Machine on bindings:  It is an option.   Admittedly hand finished bindings gives the best finish. I often machine my bindings on because at least that way they get done.  I make my quilts with the idea that they will be used by myself or someone else to snuggle under or take the chill off a winter night, Are you really looking at the binding?  If a quilt does get heavy use a machined binding will hold up better over time.

Mixing batik and cottons:  When and why was this ever illegal?

Singer is King:  Not anymore.

Ugly Quilts:  I have made a few.  Everyone does, but it's like an ugly baby, you love it anyway and it will grow on you.

My list could go on, but it is 9:30 and the shop opens at 10  so I should get back to work.  Keep in mind there is no ultimate authority on quilting, the only rule is if you are not smiling you are doing it wrong.

Tuesday, March 18, 2014

To Die Cut or Not?

Accucut Go!   
When It comes to die cutters and quilting at first glance it seems like the best idea ever.  A machine that you put fabric in on one end and it spits out perfectly cut shapes on the other a quilters dream, no more worry about accurate cutting.   It sounds good in theory, but lets dig a little deeper.

Dies - Every shape you want to cut will require a die, depending on the brand and design I have seen them cost anywhere from $15 to $115.  And then you have to hope they make one in the right size.  One of the few times I actually had a practical use for our Go! Cutter was for a Dresden plate that every one was working on, but at the time there was only one die available for a Dresden plate, and it was not close enough in size to even consider using it.  A Die Cutter is like a cheap printer, sure it only cost you a $100, but it costs a $150 for the ink to run it.

Fabric Grain - Die Cutters got their start in the scrap book world cutting paper.  What happens if you cut paper on a bias?  Nothing.  The same can not be said about fabric. A perfect 2 inch strip that is cut on a bias will not stay perfect for very long.  Much of the efficiency you thought you were going to gain using a die cutter is lost in the time it takes to precisely align the fabric with the die.

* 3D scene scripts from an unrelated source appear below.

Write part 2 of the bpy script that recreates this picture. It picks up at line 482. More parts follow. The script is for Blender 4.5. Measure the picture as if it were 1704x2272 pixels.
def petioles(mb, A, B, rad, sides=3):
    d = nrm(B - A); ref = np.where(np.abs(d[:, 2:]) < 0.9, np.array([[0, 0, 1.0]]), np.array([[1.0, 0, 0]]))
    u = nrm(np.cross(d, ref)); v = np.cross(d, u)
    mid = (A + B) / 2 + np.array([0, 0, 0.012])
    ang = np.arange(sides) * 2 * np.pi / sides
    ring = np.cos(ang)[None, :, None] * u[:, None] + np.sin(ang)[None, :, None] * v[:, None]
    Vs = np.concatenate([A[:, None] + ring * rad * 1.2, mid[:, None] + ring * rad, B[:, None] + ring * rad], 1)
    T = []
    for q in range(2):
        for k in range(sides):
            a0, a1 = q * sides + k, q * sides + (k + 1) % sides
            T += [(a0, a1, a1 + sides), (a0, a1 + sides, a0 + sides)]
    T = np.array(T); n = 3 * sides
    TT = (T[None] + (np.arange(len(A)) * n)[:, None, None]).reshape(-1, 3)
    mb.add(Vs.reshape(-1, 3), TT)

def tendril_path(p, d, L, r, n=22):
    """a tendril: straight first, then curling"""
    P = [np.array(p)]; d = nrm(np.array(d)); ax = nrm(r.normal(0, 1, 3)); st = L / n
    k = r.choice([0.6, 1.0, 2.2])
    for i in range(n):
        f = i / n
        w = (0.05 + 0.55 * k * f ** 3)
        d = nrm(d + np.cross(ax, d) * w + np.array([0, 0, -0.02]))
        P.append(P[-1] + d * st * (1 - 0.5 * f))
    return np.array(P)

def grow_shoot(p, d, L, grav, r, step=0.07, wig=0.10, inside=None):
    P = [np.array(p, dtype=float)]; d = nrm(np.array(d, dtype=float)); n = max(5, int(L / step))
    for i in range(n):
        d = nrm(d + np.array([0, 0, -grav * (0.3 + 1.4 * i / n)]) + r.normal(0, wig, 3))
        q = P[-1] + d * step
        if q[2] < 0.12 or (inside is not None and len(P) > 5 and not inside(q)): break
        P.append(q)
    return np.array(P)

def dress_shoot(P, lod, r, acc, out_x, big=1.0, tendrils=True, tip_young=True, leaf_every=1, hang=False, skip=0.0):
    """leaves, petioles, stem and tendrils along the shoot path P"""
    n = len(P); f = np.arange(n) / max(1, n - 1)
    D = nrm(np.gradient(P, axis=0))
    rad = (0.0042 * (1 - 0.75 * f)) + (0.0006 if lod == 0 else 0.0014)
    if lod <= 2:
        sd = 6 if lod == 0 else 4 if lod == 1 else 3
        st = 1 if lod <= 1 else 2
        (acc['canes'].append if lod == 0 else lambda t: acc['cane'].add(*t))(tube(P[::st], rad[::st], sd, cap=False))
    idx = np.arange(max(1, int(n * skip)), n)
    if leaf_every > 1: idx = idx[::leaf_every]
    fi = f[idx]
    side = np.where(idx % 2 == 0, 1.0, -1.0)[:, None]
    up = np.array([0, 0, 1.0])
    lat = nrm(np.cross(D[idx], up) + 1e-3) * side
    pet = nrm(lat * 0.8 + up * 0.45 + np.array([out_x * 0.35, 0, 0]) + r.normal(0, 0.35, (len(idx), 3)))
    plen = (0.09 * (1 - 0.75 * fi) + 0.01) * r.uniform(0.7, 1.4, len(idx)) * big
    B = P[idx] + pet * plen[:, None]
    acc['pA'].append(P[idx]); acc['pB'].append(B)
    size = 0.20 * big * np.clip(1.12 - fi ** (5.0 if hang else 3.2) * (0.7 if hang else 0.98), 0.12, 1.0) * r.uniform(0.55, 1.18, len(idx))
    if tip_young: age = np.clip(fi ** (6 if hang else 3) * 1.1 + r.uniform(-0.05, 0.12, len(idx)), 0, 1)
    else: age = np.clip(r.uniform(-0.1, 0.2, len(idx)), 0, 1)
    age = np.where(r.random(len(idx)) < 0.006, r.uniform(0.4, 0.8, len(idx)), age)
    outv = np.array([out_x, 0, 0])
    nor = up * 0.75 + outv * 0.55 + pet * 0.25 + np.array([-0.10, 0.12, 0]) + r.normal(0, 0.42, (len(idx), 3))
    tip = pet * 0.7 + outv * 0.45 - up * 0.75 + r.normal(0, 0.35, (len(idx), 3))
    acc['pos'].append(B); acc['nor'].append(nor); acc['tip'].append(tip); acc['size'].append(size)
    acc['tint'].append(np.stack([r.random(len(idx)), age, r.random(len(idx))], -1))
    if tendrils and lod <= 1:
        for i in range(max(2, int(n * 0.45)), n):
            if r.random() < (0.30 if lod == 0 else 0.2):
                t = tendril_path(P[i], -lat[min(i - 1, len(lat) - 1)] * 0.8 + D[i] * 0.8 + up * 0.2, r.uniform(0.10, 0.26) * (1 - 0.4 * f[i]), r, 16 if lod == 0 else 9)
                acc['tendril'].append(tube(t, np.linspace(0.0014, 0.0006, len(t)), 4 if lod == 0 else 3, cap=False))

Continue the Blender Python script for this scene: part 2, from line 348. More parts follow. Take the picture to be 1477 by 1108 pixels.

Why get one? - Applique, if you like applique and you can find some dies that you love they work great for applique shapes.  A die cut machine, to me, is impractical for basic quilting shapes as a rotary cutter and ruler are faster and more efficient.

Brother Scan N' Cut
Scan N' Cut - This magic little device is what we wanted die cutters to be.  No dies are needed so you can always get the shape and size you want.  I think it is still impractical for basic quilt shapes, but we use ours all the time for lettering and applique.  Instead of trying to find a corresponding die for our applique patterns we simply scan the pattern in and it cuts what the pattern calls for.

I know there are happy die cut machine owners out there and I would love to hear from you.  What aside from applique do you use your machine for on a regular basis?